- Dataset extract:
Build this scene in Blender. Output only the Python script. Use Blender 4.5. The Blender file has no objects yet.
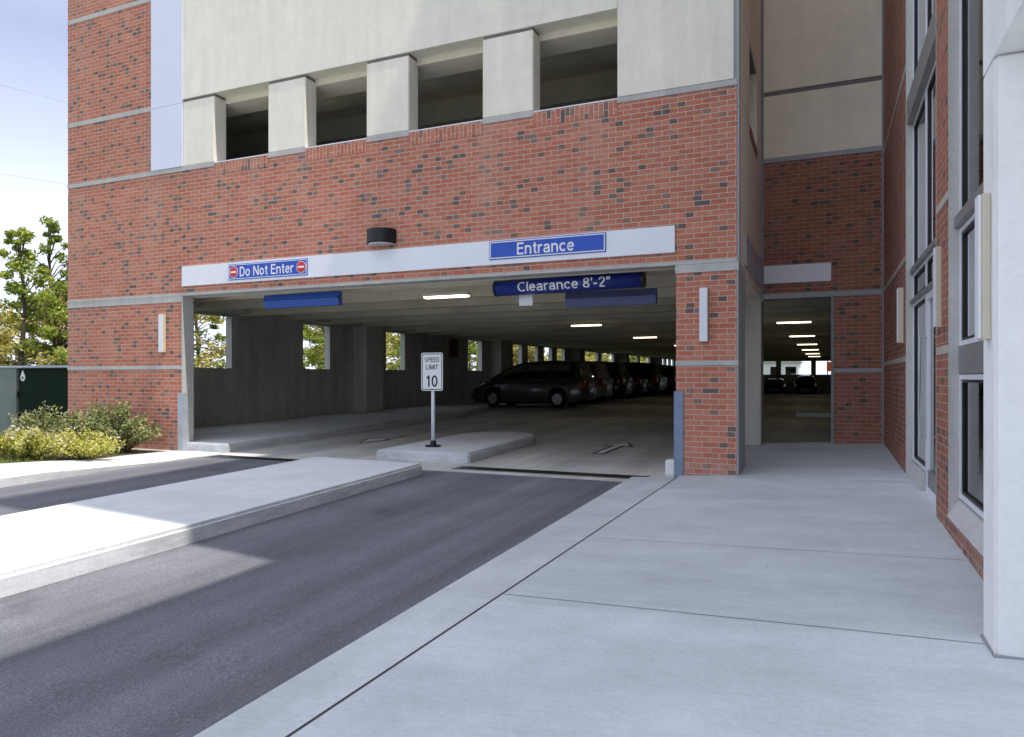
import bpy, bmesh, math, random
from mathutils import Vector, Matrix, Euler
random.seed(7)
scene = bpy.context.scene
COL = scene.collection
R = math.radians

# ------------------------------------------------------------------ materials
def new_mat(name):
    m = bpy.data.materials.new(name); m.use_nodes = True
    nt = m.node_tree; nt.nodes.clear()
    out = nt.nodes.new('ShaderNodeOutputMaterial')
    return m, nt, out
def N(nt, t, **kw):
    n = nt.nodes.new(t)
    for k, v in kw.items():
        if k in n.inputs: n.inputs[k].default_value = v
        else: setattr(n, k, v)
    return n
def L(nt, a, b): nt.links.new(a, b)
def rgba(c): return (c[0], c[1], c[2], 1)
def ramp(nt, fac, stops, interp='LINEAR'):
    r = nt.nodes.new('ShaderNodeValToRGB'); r.color_ramp.interpolation = interp
    e = r.color_ramp.elements
    while len(e) < len(stops): e.new(.5)
    for i, (p, c) in enumerate(stops):
        e[i].position = p; e[i].color = rgba(c) if not isinstance(c, (int, float)) else (c, c, c, 1)
    L(nt, fac, r.inputs['Fac']); return r
def mixc(nt, fac, a, b, blend='MIX'):
    m = nt.nodes.new('ShaderNodeMix'); m.data_type = 'RGBA'; m.blend_type = blend
    for i, v in ((0, fac), (6, a), (7, b)):
        if isinstance(v, (int, float)): m.inputs[i].default_value = v
        elif isinstance(v, tuple): m.inputs[i].default_value = rgba(v)
        else: L(nt, v, m.inputs[i])
    return m.outputs[2]
def world_noise(nt, scale, detail=4, rough=.6, stretch=(1, 1, 1)):
    g = N(nt, 'ShaderNodeNewGeometry')
    mp = N(nt, 'ShaderNodeMapping'); mp.inputs['Scale'].default_value = stretch
    L(nt, g.outputs['Position'], mp.inputs['Vector'])
    n = N(nt, 'ShaderNodeTexNoise'); n.inputs['Scale'].default_value = scale
    n.inputs['Detail'].default_value = detail; n.inputs['Roughness'].default_value = rough
    L(nt, mp.outputs['Vector'], n.inputs['Vector']); return n.outputs['Fac']
def bump(nt, h, strength, dist):
    b = N(nt, 'ShaderNodeBump'); b.inputs['Strength'].default_value = strength; b.inputs['Distance'].default_value = dist
    L(nt, h, b.inputs['Height']); return b.outputs['Normal']
def bsdf(nt, out, color=None, rough=.8, metal=0., spec=.4, normal=None):
    p = N(nt, 'ShaderNodeBsdfPrincipled')
    if color is not None:
        if isinstance(color, tuple): p.inputs['Base Color'].default_value = rgba(color)
        else: L(nt, color, p.inputs['Base Color'])
    p.inputs['Roughness'].default_value = rough; p.inputs['Metallic'].default_value = metal
    p.inputs['Specular IOR Level'].default_value = spec
    if normal is not None: L(nt, normal, p.inputs['Normal'])
    L(nt, p.outputs[0], out.inputs['Surface']); return p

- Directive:
Give an exact copy of the material, leaving out every picture.

- Result of this exercise:
Build this scene in Blender. Output only the Python script. Use Blender 4.5. The Blender file has no objects yet.
import bpy, bmesh, math, random
from mathutils import Vector, Matrix, Euler
random.seed(7)
scene = bpy.context.scene
COL = scene.collection
R = math.radians

# ------------------------------------------------------------------ materials
def new_mat(name):
    m = bpy.data.materials.new(name); m.use_nodes = True
    nt = m.node_tree; nt.nodes.clear()
    out = nt.nodes.new('ShaderNodeOutputMaterial')
    return m, nt, out
def N(nt, t, **kw):
    n = nt.nodes.new(t)
    for k, v in kw.items():
        if k in n.inputs: n.inputs[k].default_value = v
        else: setattr(n, k, v)
    return n
def L(nt, a, b): nt.links.new(a, b)
def rgba(c): return (c[0], c[1], c[2], 1)
def ramp(nt, fac, stops, interp='LINEAR'):
    r = nt.nodes.new('ShaderNodeValToRGB'); r.color_ramp.interpolation = interp
    e = r.color_ramp.elements
    while len(e) < len(stops): e.new(.5)
    for i, (p, c) in enumerate(stops):
        e[i].position = p; e[i].color = rgba(c) if not isinstance(c, (int, float)) else (c, c, c, 1)
    L(nt, fac, r.inputs['Fac']); return r
def mixc(nt, fac, a, b, blend='MIX'):
    m = nt.nodes.new('ShaderNodeMix'); m.data_type = 'RGBA'; m.blend_type = blend
    for i, v in ((0, fac), (6, a), (7, b)):
        if isinstance(v, (int, float)): m.inputs[i].default_value = v
        elif isinstance(v, tuple): m.inputs[i].default_value = rgba(v)
        else: L(nt, v, m.inputs[i])
    return m.outputs[2]
def world_noise(nt, scale, detail=4, rough=.6, stretch=(1, 1, 1)):
    g = N(nt, 'ShaderNodeNewGeometry')
    mp = N(nt, 'ShaderNodeMapping'); mp.inputs['Scale'].default_value = stretch
    L(nt, g.outputs['Position'], mp.inputs['Vector'])
    n = N(nt, 'ShaderNodeTexNoise'); n.inputs['Scale'].default_value = scale
    n.inputs['Detail'].default_value = detail; n.inputs['Roughness'].default_value = rough
    L(nt, mp.outputs['Vector'], n.inputs['Vector']); return n.outputs['Fac']
def bump(nt, h, strength, dist):
    b = N(nt, 'ShaderNodeBump'); b.inputs['Strength'].default_value = strength; b.inputs['Distance'].default_value = dist
    L(nt, h, b.inputs['Height']); return b.outputs['Normal']
def bsdf(nt, out, color=None, rough=.8, metal=0., spec=.4, normal=None):
    p = N(nt, 'ShaderNodeBsdfPrincipled')
    if color is not None:
        if isinstance(color, tuple): p.inputs['Base Color'].default_value = rgba(color)
        else: L(nt, color, p.inputs['Base Color'])
    p.inputs['Roughness'].default_value = rough; p.inputs['Metallic'].default_value = metal
    p.inputs['Specular IOR Level'].default_value = spec
    if normal is not None: L(nt, normal, p.inputs['Normal'])
    L(nt, p.outputs[0], out.inputs['Surface']); return p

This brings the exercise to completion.